AKSARAY MÜCEVHER SANDIĞINDAN… -4-
28 Temmuz 2019, Pazar 11:22AKSARAY MÜZESİ
On bin yıldan fazla bir süredir yerleşim gören Aksaray, birçok medeniyete ev sahipliği yapmıştır. Biriktirdiği bu kültürler, bağrında sakladığı güzellikler kimi zaman kıymet bilmezlerin elinde harap olmuştur. Bir kısmı da günümüze kadar gelmeyi başarmıştır. Bu kültür temsilcisi sikkeler, kolyeler, halılar, kılıçlar, lahitler, figürler, kaşıklar, mumyalar, kilimler, mataralar, kitabeler, küpler ve daha neler neler Aksaray Müzesinde meraklıların ziyaretine açıktır. Müzenin içindeki her bir değer mazide güzel ve çekici bir yolcuğun bileti gibi. İyi seyirler!..

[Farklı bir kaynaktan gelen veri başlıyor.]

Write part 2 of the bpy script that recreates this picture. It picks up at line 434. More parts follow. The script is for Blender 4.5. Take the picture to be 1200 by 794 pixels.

AZM-İ MİLLİ BİLİM VE SANAYİ MÜZESİ
1924 yılında nizamnamesi kabul edilip, 1926'da faaliyete geçen Aksaray Azmi Milli Türk Anonim Şirketi, Türkiye Cumhuriyeti ilan edildikten sonra faaliyete geçen ilk un fabrikalarındandır. Askerî birlikler başta olmak üzere Kızılay gibi ülkenin en önemli kurumları un ihtiyacını Azm-i Milli TAŞ ile karşılamıştır. Çok kaliteli unları ülkenin her yerinde meşhur olan şirket aynı zamanda Türkiye'de ilk elektrik üretimi yapan tesislerden birine sahipti. 2002 yılında kapanan ve Aksaray Belediyesi'ne geçen tarihî şirket hem aktifleşmiş hem de tarihî un fabrikası Azm-i Millî Bilim ve Sanayi Müzesi olarak hizmete girmiştir. Milletin azmiyle açılan fabrika şimdi de milletin müzesi olmuştur.
EĞRİ MİNARE
Dünyanın en eğik yapıları arasında bulunan Eğri Minare Anadolu Selçukluları döneminden kalan bir şaheserdir. İtalya'daki Pisa Kulesi'ne benzerliği ile dikkatleri çeken minarenin ne zaman ve kim tarafından yapıldığı tam olarak bilinemese de Selçuklu eseri Eğri (Kızıl) Minare sekiz yüz yıldır ayaktadır. Kırmızı renkli tuğlalarının rengi, şerefe altındaki çinilerin mavisi hala capcanlıdır. Herkesin merak ettiği ama hiç kimsenin tam olarak cevaplayamadığı "ne zaman ve nasıl eğilmiş" sorusu esere ayrı bir gizem katmaktadır. 1863 yılında meydana gelen büyük sel felaketinde camisi yıkılmış ve sonraki dönemlerde yeniden yapılmıştır.
Eğri Minare hakkında en çok merak edilen eğiklik meselesidir. Sonradan mı eğildi, yoksa mimarı bilerek mi yaptı? Bu sorular elbette minarenin gizemi artırıyor ama net bir cevap yok bu suale... Geçtiğimiz yıllarda üç akademisyen ilmî bir çalışmayı tamamladılar. Ulaştıkları netice şuydu: Eğri Minare’de kesinlikle herhangi bir eğiklik tespit edilemedi. Ayrıca çelik halatların bir işlevi yoktur.
ULU CAMİ
Aksaray şehrinin en önemli manevi sembollerinden olan Ulu Cami hem Selçuklu hem de Karamanoğlu eseridir. Sultan Mesut zamanında yapılan Ulu Cami bir rivayete göre Moğol saldırıları sonrasında diğer rivayete göre ise 14. yüzyılda meydana gelen depremden sonra kullanılamayacak duruma gelince Karamanoğlu Mehmet ve İbrahim Beyler döneminde bugünkü şeklini almıştır. Çok sade bir mimarisi olan mabedin maneviyatı insanı derinden etkiler. Anadolu'da Selçuklu döneminin kündekâri tarzdaki en eski minberi mabedin içinde -yaralı da olsa- kullanılmaktadır. Tarihte birçok şeye şahitlik etmiş bu kadim caminin hünkâr mahfelindeki istalaktitli tavanı da ayrı bir güzelliğe sahiptir.